Evolution of the Super Bowl Logo
From The New York Times, a collection of all 43 logos used to advertise the Super Bowl:
The original article cites how the logos reflect the evolution and growth of the league. Which makes sense, you can see that it was more than fifteen years before it moved from just a logotype to a fully branded extravaganza. Or that in its first year it wasn’t the Super Bowl at all, and instead billed as “The First World Championship Game of the American Football Conference versus the National Football Conference,” a title that sounds great in a late-60s broadcaster voice (try it, you’ll like it), but was still shortened to the neanderthal “First World World Championship Game AFC vs NFC” for the logo, before it was renamed the “Super Bowl” the following year. (You can stop repeating the name in the broadcaster voice now, your officemates are getting annoyed.)
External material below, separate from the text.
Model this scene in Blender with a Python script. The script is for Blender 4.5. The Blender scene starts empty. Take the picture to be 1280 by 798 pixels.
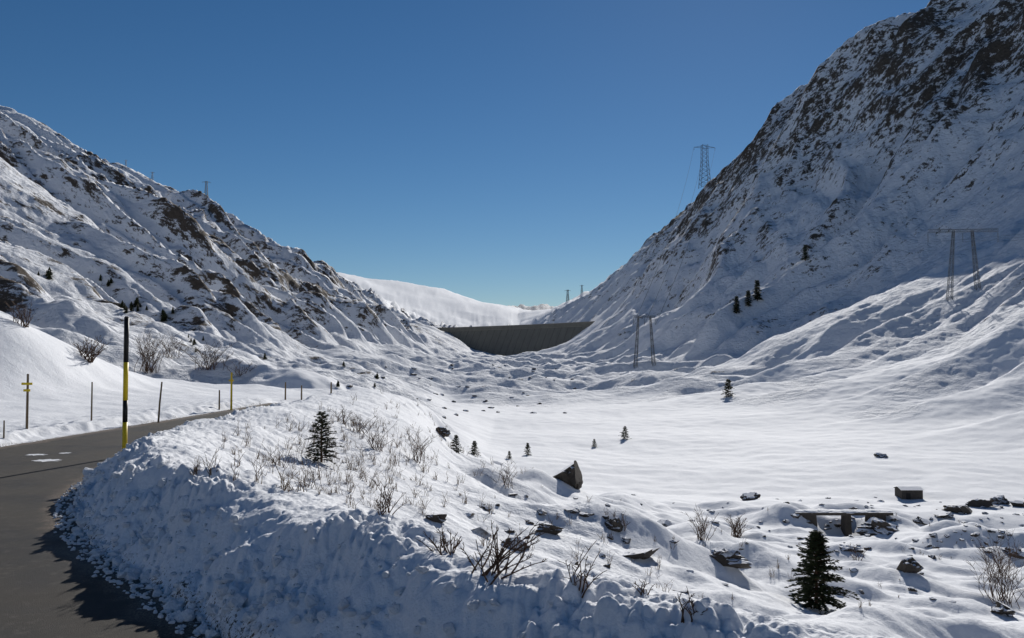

The similarities in the coloring are perhaps more interesting than the differences, though the general Americana obsession of the constant blue/red coloring is unsurprising, especially when you recall that some of the biggest perennial ad buyers (Coke, Pepsi, Budweiser) also share red, white, and blue labels. I’m guessing that the heavy use of yellow in the earlier logos had more to do with yellow looking good against a background when used for broadcast.
Or maybe not — like any good collection, there’s plenty to speculate about and many hypotheses to be drawn — and the investigation is more interesting for the exercise.